**Prompt**.
Lines from the one containing "b.grid(P, list(range(n+1)), list(range(6)), flip=True);" through the end of the data are to be returned exactly, and no others.

--- begin ---

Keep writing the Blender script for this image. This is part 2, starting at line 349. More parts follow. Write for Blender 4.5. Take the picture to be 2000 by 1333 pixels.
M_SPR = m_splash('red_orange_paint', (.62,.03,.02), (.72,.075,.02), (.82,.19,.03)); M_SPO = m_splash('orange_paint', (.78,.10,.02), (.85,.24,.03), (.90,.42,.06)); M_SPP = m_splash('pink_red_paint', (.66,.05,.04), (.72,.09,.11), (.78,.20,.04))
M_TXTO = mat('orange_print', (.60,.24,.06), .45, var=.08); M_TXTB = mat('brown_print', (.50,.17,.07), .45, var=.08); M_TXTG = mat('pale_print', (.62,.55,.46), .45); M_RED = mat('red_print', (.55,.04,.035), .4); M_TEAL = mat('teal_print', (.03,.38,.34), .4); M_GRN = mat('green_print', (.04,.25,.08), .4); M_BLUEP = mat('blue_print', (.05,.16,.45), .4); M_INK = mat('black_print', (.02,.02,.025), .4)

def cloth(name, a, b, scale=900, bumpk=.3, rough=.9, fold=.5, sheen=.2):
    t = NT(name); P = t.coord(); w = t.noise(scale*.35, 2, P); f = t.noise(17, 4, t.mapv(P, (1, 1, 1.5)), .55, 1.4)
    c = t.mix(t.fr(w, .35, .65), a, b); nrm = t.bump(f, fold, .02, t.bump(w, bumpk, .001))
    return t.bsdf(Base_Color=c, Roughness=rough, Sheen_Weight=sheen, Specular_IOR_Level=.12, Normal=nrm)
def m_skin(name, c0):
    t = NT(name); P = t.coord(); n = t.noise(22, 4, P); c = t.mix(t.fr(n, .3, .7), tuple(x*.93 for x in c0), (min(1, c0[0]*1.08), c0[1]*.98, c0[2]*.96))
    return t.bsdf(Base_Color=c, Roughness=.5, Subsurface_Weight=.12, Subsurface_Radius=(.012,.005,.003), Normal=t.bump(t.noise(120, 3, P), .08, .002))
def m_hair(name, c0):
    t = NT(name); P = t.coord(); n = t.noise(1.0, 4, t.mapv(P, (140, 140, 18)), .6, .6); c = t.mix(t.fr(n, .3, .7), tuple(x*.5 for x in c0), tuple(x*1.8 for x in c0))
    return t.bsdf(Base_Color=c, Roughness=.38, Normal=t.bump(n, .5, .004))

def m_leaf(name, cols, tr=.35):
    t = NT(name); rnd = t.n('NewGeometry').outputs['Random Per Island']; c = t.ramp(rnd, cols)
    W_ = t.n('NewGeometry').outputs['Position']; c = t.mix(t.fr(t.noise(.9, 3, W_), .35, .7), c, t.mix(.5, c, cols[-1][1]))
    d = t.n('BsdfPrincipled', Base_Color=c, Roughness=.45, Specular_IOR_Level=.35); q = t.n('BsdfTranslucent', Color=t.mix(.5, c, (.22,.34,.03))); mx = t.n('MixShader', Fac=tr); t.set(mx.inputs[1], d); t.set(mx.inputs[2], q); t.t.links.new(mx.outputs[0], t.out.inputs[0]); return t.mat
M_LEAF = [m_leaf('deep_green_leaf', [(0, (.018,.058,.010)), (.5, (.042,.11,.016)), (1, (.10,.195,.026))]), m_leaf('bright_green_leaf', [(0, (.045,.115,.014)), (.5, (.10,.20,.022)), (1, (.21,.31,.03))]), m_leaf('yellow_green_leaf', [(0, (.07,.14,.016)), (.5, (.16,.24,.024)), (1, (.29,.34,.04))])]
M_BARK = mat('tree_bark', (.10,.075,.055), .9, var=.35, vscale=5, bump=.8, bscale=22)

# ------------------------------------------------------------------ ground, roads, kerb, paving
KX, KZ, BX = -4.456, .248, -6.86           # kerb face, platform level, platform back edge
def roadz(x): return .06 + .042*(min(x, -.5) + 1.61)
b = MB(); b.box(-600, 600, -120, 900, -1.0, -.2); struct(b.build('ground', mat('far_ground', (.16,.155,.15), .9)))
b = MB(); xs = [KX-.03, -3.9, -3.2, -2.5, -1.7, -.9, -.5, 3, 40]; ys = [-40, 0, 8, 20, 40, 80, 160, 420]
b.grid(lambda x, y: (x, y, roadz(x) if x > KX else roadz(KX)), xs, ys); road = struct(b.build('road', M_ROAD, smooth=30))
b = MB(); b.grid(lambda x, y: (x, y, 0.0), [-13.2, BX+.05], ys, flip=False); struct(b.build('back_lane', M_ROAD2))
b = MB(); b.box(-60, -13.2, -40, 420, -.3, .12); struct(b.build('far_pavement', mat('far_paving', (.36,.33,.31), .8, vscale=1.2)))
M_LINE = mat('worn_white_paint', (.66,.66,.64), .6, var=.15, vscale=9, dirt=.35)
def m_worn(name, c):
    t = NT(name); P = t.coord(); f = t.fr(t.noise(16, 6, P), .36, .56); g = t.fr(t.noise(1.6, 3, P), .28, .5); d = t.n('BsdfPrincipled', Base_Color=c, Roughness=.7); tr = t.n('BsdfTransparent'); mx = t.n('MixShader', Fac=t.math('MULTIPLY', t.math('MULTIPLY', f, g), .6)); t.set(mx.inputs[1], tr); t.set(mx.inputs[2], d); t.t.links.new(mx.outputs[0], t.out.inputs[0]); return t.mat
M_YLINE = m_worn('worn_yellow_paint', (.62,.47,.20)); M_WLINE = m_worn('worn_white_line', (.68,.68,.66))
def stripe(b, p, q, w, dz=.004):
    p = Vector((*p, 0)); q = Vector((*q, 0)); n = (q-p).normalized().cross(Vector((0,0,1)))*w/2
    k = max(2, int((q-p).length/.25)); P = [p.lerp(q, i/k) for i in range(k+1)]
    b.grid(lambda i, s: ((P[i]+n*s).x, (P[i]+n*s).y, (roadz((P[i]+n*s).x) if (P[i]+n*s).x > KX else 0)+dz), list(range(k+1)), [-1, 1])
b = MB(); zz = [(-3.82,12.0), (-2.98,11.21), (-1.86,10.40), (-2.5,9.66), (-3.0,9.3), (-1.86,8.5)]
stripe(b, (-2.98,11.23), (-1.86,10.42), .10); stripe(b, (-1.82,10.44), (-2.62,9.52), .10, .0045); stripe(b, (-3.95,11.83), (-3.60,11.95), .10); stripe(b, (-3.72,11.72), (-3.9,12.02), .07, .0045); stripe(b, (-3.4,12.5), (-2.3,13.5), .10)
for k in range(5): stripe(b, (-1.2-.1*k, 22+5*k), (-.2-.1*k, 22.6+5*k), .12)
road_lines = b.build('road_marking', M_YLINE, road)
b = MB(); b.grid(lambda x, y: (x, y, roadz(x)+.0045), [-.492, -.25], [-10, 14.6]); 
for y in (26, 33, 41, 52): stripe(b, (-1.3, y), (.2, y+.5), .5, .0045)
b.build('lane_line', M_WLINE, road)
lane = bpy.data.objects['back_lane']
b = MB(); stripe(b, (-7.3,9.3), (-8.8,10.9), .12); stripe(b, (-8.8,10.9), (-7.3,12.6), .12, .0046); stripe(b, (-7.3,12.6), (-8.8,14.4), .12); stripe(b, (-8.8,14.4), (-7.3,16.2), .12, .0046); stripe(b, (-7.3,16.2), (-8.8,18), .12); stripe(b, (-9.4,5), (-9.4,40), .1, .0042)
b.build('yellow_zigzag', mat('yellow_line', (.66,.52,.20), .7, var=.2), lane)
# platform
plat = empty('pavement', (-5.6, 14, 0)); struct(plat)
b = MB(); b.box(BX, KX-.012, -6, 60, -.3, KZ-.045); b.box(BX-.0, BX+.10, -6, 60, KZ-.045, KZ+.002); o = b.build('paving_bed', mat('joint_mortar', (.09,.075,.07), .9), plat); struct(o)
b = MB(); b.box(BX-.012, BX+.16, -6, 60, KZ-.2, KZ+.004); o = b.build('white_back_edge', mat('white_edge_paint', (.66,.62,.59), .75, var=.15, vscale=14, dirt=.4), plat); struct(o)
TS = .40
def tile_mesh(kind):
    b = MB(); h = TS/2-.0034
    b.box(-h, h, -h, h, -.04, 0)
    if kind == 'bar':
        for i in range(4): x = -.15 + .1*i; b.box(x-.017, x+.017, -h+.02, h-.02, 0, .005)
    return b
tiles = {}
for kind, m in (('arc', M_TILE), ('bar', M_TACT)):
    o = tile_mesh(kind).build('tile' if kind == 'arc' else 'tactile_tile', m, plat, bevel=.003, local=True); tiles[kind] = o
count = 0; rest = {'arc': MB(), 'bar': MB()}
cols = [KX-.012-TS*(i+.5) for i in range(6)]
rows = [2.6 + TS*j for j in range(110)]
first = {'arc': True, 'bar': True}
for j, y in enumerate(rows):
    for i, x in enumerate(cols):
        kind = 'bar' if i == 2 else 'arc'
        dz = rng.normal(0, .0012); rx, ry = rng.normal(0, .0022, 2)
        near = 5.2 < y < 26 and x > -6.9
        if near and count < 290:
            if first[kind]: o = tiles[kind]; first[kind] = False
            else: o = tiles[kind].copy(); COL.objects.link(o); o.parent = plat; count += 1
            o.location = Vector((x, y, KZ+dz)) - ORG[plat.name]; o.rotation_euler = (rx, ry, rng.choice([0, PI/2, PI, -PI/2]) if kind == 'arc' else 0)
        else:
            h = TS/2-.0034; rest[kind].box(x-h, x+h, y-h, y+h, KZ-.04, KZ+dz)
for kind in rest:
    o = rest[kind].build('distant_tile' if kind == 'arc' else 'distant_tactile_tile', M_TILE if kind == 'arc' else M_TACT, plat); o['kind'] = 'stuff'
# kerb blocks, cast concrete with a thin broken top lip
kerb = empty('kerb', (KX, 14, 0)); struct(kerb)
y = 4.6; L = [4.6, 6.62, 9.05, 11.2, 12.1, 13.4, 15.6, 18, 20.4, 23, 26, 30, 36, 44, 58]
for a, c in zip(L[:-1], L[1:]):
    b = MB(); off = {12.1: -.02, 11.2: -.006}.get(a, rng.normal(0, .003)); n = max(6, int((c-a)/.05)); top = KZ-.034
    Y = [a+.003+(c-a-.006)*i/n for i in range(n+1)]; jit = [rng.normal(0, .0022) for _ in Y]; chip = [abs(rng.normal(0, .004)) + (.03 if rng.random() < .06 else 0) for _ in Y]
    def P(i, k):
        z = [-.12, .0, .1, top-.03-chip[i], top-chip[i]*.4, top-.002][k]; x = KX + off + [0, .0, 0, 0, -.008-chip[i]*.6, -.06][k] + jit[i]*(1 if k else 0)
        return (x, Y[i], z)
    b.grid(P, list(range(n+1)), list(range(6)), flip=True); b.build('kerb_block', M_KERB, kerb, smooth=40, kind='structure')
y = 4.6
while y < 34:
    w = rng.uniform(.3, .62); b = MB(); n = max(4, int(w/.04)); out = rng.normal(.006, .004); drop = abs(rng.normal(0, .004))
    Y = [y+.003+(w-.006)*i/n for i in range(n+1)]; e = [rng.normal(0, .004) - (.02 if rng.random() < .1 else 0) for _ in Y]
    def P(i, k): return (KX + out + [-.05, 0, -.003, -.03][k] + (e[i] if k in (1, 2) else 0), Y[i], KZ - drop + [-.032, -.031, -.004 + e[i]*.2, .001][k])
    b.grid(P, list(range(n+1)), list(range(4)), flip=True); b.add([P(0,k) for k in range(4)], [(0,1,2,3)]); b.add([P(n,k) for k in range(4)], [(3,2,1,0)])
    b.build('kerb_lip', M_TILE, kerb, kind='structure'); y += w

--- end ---

**Answer to the task**.
    b.grid(P, list(range(n+1)), list(range(6)), flip=True); b.build('kerb_block', M_KERB, kerb, smooth=40, kind='structure')
y = 4.6
while y < 34:
    w = rng.uniform(.3, .62); b = MB(); n = max(4, int(w/.04)); out = rng.normal(.006, .004); drop = abs(rng.normal(0, .004))
    Y = [y+.003+(w-.006)*i/n for i in range(n+1)]; e = [rng.normal(0, .004) - (.02 if rng.random() < .1 else 0) for _ in Y]
    def P(i, k): return (KX + out + [-.05, 0, -.003, -.03][k] + (e[i] if k in (1, 2) else 0), Y[i], KZ - drop + [-.032, -.031, -.004 + e[i]*.2, .001][k])
    b.grid(P, list(range(n+1)), list(range(4)), flip=True); b.add([P(0,k) for k in range(4)], [(0,1,2,3)]); b.add([P(n,k) for k in range(4)], [(3,2,1,0)])
    b.build('kerb_lip', M_TILE, kerb, kind='structure'); y += w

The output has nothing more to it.